Aron Laszka, Waseem Abbas, Shankar Sastry, Yevgeniy Vorobeychik, Xenofon Koutsoukos.
2016.
Optimal Thresholds for Intrusion Detection Systems. 3rd Annual Symposium and Bootcamp on the Science of Security (HotSoS).
In recent years, we have seen a number of successful attacks against high-profile targets, some of which have even caused severe physical damage. These examples have shown us that resourceful and determined attackers can penetrate virtually any system, even those that are secured by the "air-gap." Consequently, in order to minimize the impact of stealthy attacks, defenders have to focus not only on strengthening the first lines of defense but also on deploying effective intrusion-detection systems. Intrusion-detection systems can play a key role in protecting sensitive computer systems since they give defenders a chance to detect and mitigate attacks before they could cause substantial losses. However, an over-sensitive intrusion-detection system, which produces a large number of false alarms, imposes prohibitively high operational costs on a defender since alarms need to be manually investigated. Thus, defenders have to strike the right balance between maximizing security and minimizing costs.
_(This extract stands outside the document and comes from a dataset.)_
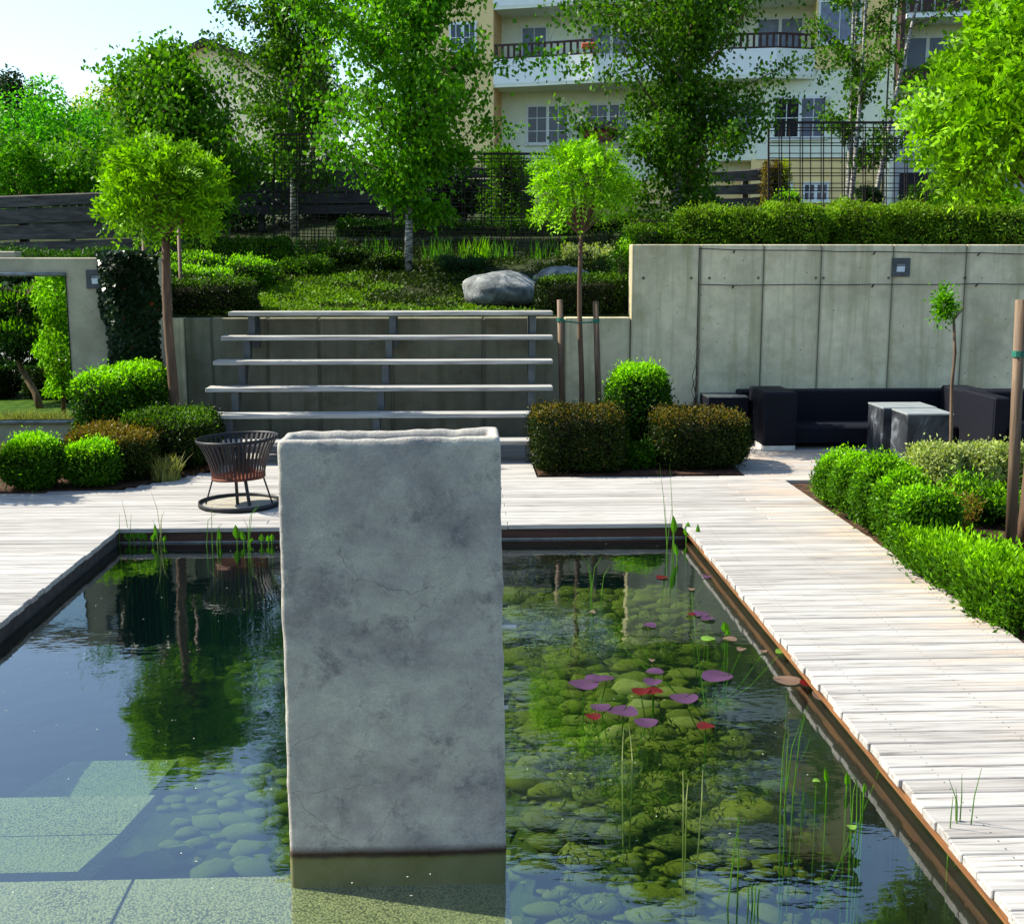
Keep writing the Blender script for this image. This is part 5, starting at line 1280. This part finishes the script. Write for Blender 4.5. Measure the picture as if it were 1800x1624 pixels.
for (lab, px, py, n_, hs, mt, sg) in (
    ('thin reeds in the far left corner of the pond', 222, 955, 3, (.22, .34), 'reed', 0), ('pale thin reeds left of the fire basket dish', 285, 958, 4, (.28, .4, .2), 'reedpale', .3),
    ('reeds in front of the left side of the fire basket dish', 372, 958, 4, (.2, .36), 'reed', .6), ('reeds in front of the right side of the fire basket dish', 445, 958, 4, (.22, .38), 'reed', .6),
    ('leaning reeds right of the pillar top at the far edge', 1045, 1046, 4, (.34, .22), 'reed', .5), ('tall straight reeds at the far right corner', 1172, 968, 5, (.62, .34, .2), 'reed', 0),
    ('tall reeds in the middle of the right side near the purple pads', 1386, 1405, 5, (.42, .3, .15), 'reed', .3), ('curved reeds beside the beam on the right', 1500, 1440, 4, (.28, .2), 'reed', .6),
    ('stout reeds crossing the plank ends on the right', 1676, 1500, 5, (.36, .3), 'reed', .5), ('single pale stalks below the purple lily pads', 1104, 1330, 2, (.16,), 'reedpale', 0),
    ('pale upright stalks between the near right stones', 1210, 1400, 3, (.12, .08), 'reedpale', 0), ('single dark stalk standing in the near sky reflection', 1294, 1600, 2, (.34,), 'reed', 0),
    ('bent dark twigs sticking out of the near water', 1330, 1600, 4, (.1, .14), 'reed', 1.0)):
    reed(lab, px, py, n_, hs, .05, mt, sg)
def arrow(label, spots):
    c = G(spots[0][0], spots[0][1], WZ); t = thing('arrowhead_plant', label, 'water plant', (c.x, c.y, WZ), 0, 'broad-leaved water plants at the far pond edge')
    for (px, py, pt, w) in spots:
        b = G(px, py, WZ); tp = P(px, pt, b.y); x, y_ = b.x - c.x, b.y - c.y; h = max(.05, tp.z - WZ); L = min(h * .75, .14)
        ln = rnd.uniform(-.02, .02); mb = MB(); mb.tube([(x, y_, bedz(b.x, min(b.y, 8.9)) - WZ), (x, y_, h - L * .9)], .004, 5); st_ = mb.build('stem', M['reed'], t)
        mb = MB(); W2 = w; zz_ = h - L; vs = []; fs = []
        prof_ = [0, .7, 1, .85, .5, 0]
        for k, a in enumerate(prof_):
            f_ = k / 5; vs += [(x - a * W2 / 2 + ln * f_, y_ - .012 * a + .006, zz_ + L * f_), (x + ln * f_, y_ + .004, zz_ + L * f_), (x + a * W2 / 2 + ln * f_, y_ - .012 * a + .006, zz_ + L * f_)]
        for k in range(5):
            a = k * 3; fs += [(a, a + 1, a + 4, a + 3), (a + 1, a + 2, a + 5, a + 4)]
        mb.add(vs, fs); mb.build('leaf', M['iris'], t)
arrow('broad arrow-shaped leaves in the far left corner of the pond', [(226, 955, 934, .05), (236, 955, 930, .05), (248, 955, 931, .05), (256, 955, 933, .045), (269, 957, 936, .045), (277, 957, 920, .035), (289, 957, 940, .03)])
arrow('broad arrow-shaped leaves below the fire basket dish', [(387, 957, 930, .035), (417, 957, 922, .055), (429, 957, 932, .05), (460, 957, 938, .045), (472, 957, 940, .04), (478, 957, 938, .04), (440, 957, 945, .03)])
arrow('broad arrow-shaped leaves at the far right corner of the pond', [(1184, 972, 906, .05), (1206, 952, 917, .06), (1226, 962, 920, .04), (1190, 985, 955, .035)])
arrow('single small green leaf shoot among the far right lily pads', [(1275, 1118, 1092, .05), (1280, 1120, 1105, .03)])
arrow('green leaf shoots beside the beam near the curved reeds', [(1453, 1385, 1350, .022), (1488, 1390, 1356, .024), (1518, 1400, 1376, .018)])
def padshape(r_, seed):
    mb = MB(); n_ = 20; vs = [(0, 0, .002)]; 
    for i in range(n_):
        a = 2 * PI * (i / (n_ - 1)) * .975 + .08; rr = r_ * (1 + .05 * math.sin(a * 3 + seed)); vs.append((math.cos(a) * rr, math.sin(a) * rr, .005 + .004 * math.sin(a * 2 + seed)))
    mb.add(vs, [(0, i, i + 1) for i in range(1, n_)]); return mb
def lily(label, pads, gr='water lilies floating on the pond'):
    c = G(pads[0][0], pads[0][1], WZ); t = thing('water_lily', label, 'water lily', (c.x, c.y, WZ), 0, gr); root_z = bedz(c.x, c.y) - WZ
    for i, (px, py, w, mt) in enumerate(pads):
        q = G(px, py, WZ); r_ = w / 2 / F * (q.y * 1.03)
        mb = padshape(r_, i + px); o = mb.build('pad', M[mt], t, True, (q.x - c.x, q.y - c.y, .003 + .0012 * (i % 4))); o.rotation_euler = (rnd.uniform(-.03, .03), rnd.uniform(-.03, .03), rnd.uniform(0, 6))
        mb = MB(); mb.tube([(q.x - c.x, q.y - c.y, .0), ((q.x - c.x) * .6, (q.y - c.y) * .6, root_z * .5), (0, 0, root_z)], .0028, 5); mb.build('stem', M['reed'], t)
lily('purple lily pads in the left group beside the pillar', [(1026, 1204, 54, 'pad'), (1048, 1195, 40, 'pad'), (1067, 1195, 28, 'pad')])
lily('two middle-sized purple pads above the crumpled red leaves', [(1150, 1182, 32, 'pad'), (1147, 1200, 34, 'pad'), (1126, 1217, 34, 'padred'), (1149, 1218, 36, 'padred')])
lily('large round purple pad, the farthest right of the open water group', [(1260, 1190, 56, 'pad'), (1202, 1229, 52, 'pad')])
lily('overlapping purple pads nearest to the camera', [(1095, 1252, 56, 'pad'), (1056, 1245, 38, 'pad'), (1136, 1272, 44, 'pad'), (1042, 1262, 30, 'padred')])
lily('dark red sunken lily leaf near the big mossy stone', [(1240, 1278, 34, 'padred')])
lily('brown-pink pads against the beam in the middle of the right side', [(1384, 1197, 50, 'padpale'), (1424, 1203, 36, 'padred'), (1449, 1225, 46, 'padpale')])
lily('purple pads at the far right of the pond', [(1232, 1081, 32, 'pad'), (1244, 1089, 26, 'pad'), (1141, 1101, 26, 'pad'), (1214, 1082, 16, 'padred')])
lily('purple pad touching the beam at the far right', [(1328, 1074, 28, 'pad')])
lily('tiny red pad alone in the far right water', [(1164, 1016, 22, 'padred'), (1243, 1015, 18, 'pad')])
lily('row of small pale pads along the wall reflection', [(1245, 1124, 26, 'padgreen'), (1282, 1125, 26, 'padpale'), (1303, 1143, 18, 'padpale'), (1342, 1147, 14, 'padpale'), (1374, 1147, 24, 'padgreen'), (1215, 1037, 14, 'padpale'), (1040, 1078, 14, 'padpale'), (1146, 1163, 12, 'padpale')])
lily('small green floating leaves near the curved reeds', [(1435, 1375, 14, 'padgreen'), (1497, 1456, 18, 'padgreen'), (1548, 1350, 20, 'padgreen')])
# small floating debris
n = 260; q = np.stack([rng.uniform(-2.5, 1.65, n), rng.uniform(3.2, 8.8, n), np.full(n, WZ + .002)], 1)
M['fluff'] = simple('pale_floating_fluff', (.5, .5, .42), .8)
o = bpy.data.objects.new('floating_debris', leaf_mesh('floating_debris', leaf_arrays(q, unit(n) * np.array([1, 1, 0.05]), np.tile([0, 0, 1.], (n, 1)), .009 * rng.uniform(.4, 1.5, n), .004, 0), [M['fluff']])); link(o); o['kind'] = 'stuff'

# ================================================================ WHAT THE MIRROR SHOWS (left of the photographed area)
def Q(px, py, Yv): p = P(px, py, Yv); return Vector((p.x, 2 * (YL - .014) - Yv, p.z))
mb = MB(); a = Q(-260, 700, 17.2); b = Q(110, 700, 17.2); mb.add([(-13, 6.5, -.02), (-5.02, 6.5, -.02), (-5.02, 12.9, -.02), (-13, 12.9, -.02)], [(0, 1, 2, 3)]); mb.build('lawn', M['lawn'])['kind'] = 'structure'
mb = MB(); mb.add([(-16, -1, -.03), (-5.02, -1, -.03), (-5.02, 6.48, -.03), (-16, 6.48, -.03)], [(0, 1, 2, 3)]); mb.build('gravel_path', M['gravel'])['kind'] = 'structure'
q = Q(72, 722, 16.6); pt = thing('twisted_pine', 'leaning dark pine with bright tips seen in the mirror', 'tree', (q.x, q.y, -.02))
mb = MB(); w = [Q(px, py, 16.6) - Vector((q.x, q.y, -.02)) for px, py in ((72, 722), (62, 690), (38, 650), (26, 610), (32, 560), (50, 520))]
mb.tube(w, [.06, .05, .042, .036, .03, .015], 8)
for d in w[3:]:
    for i in range(4): limb(mb, d, (rnd.uniform(-1, 1), rnd.uniform(-1, 1), .3), .5, .02, 4)
mb.build('trunk', M['bark'], pt, True)
n = 16000; cs = np.array([tuple(Q(px, py, 16.6 + dd) - Vector((q.x, q.y, -.02))) for px, py, dd in ((20, 540, 0), (60, 530, .3), (30, 590, -.2), (85, 570, .1), (-20, 560, 0), (60, 610, 0), (0, 610, .2), (80, 600, -.2), (-40, 520, .2), (40, 560, .4))])
i = rng.integers(0, len(cs), n); u = unit(n); pts = cs[i] + u * (.34 * rng.uniform(.5, 1.05, n))[:, None] * np.array([1, 1, .62])
v = leaf_arrays(pts, u + unit(n) * .5 + np.array([0, 0, .4]), unit(n), .07, .022)
o = bpy.data.objects.new('crown', leaf_mesh('crown', v, [M['darkleaf'], M['lime']], np.where((u[:, 2] > .35) & (rng.random(n) < .55), 1, 0))); link(o, pt)  # upward leaves turn lime: sunlit tops put into the colour
def mshrub(name, label, x0, x1, yt, Yv, dep, mat, n, L, tip=None, z0=0.0, **kw):
    a = Q(x0, yt, Yv); b = Q(x1, yt, Yv); me = shrub_mesh((b.x - a.x, dep, a.z - z0), n, L, mat, tip=tip, **kw); me.name = name
    o = bpy.data.objects.new(name, me); link(o); o.location = ((a.x + b.x) / 2, a.y, z0); tag(o, label, 'shrub')
mshrub('clipped_shrub', 'dark rounded shrub behind the pine seen in the mirror', 48, 106, 636, 18.0, 1.0, M['yew'], 9000, .04, tip=M['box'], p=3)
mshrub('clipped_shrub', 'dark shrub at the left edge of the mirror image', -40, 28, 636, 18.0, 1.0, M['yew'], 9000, .04, tip=M['box'], p=3)
mshrub('clipped_shrub', 'low green shrub in the right corner of the mirror image', 92, 150, 668, 17.6, .8, M['box'], 6000, .04, tip=M['boxnewlit'], p=3)
for i in range(5):
    q = Q(10 + i * 26, 730, 15.2 + .1 * (i % 2)); blades('grass_tuft', ('tuft of long grass at the left edge of the mirror image', 'tuft of long grass left of the pine trunk in the mirror', 'tuft of long grass directly at the pine trunk in the mirror', 'tuft of long grass between pine and maple in the mirror', 'tuft of long grass under the maple at the right edge of the mirror')[i], 'grass tuft', (q.x, q.y, -.02), 160, .16, M['strawgrass'], .22, .008, .6, 'grass tufts in front of the mirrored pine')
q = Q(103, 590, 15.6); mt_ = thing('japanese_maple', 'lime-green slender maple reflected at the right edge of the mirror', 'tree', (q.x, q.y, -.02)); mb = MB(); mb.tube([(0, 0, 0), (.03, 0, 1), (0, 0, 1.9)], [.03, .022, .01], 6)
for i in range(16): limb(mb, (0, 0, .5 + i * .08), (math.cos(i * 2.4), math.sin(i * 2.4), .3), .28, .008, 3)
mb.build('trunk', M['bark'], mt_, True)
n = 4200; zz2 = rng.uniform(.30, 2.0, n); rr2 = .25 * np.sqrt(rng.random(n)) * (1 + .3 * np.sin(zz2 * 9)); az = rng.uniform(0, 6.28, n)
pts = np.stack([np.cos(az) * rr2, np.sin(az) * rr2, zz2], 1); v = leaf_arrays(pts, unit(n) + np.array([0, 0, -.5]), unit(n) + np.array([0, 0, .6]), .07, .03)
o = bpy.data.objects.new('crown', leaf_mesh('crown', v, [M['lime']])); link(o, mt_)
for k in range(5):
    blob_tree('garden_tree', ('dark evergreen far left behind the photographer seen in the mirror', 'dark evergreen beyond the gravel seen in the mirror', 'dense evergreen filling the top of the mirror image', 'dark evergreen at the end of the gravel behind the photographer', 'dark evergreen nearest the pond behind the photographer')[k], 'tree',
              (-15.5 + k * 2.6, -4.5 - (k % 2), 2.6), 2.3, M['darkleaf'], 6000, .16, group='evergreens reflected in the mirror', ground=-.16)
Optimizing the sensitivity of intrusion detection systems is especially challenging in the case when multiple interdependent computer systems have to be defended against a strategic attacker, who can target computer systems in order to maximize losses and minimize the probability of detection. We model this scenario as an attacker-defender security game and study the problem of finding optimal intrusion detection thresholds.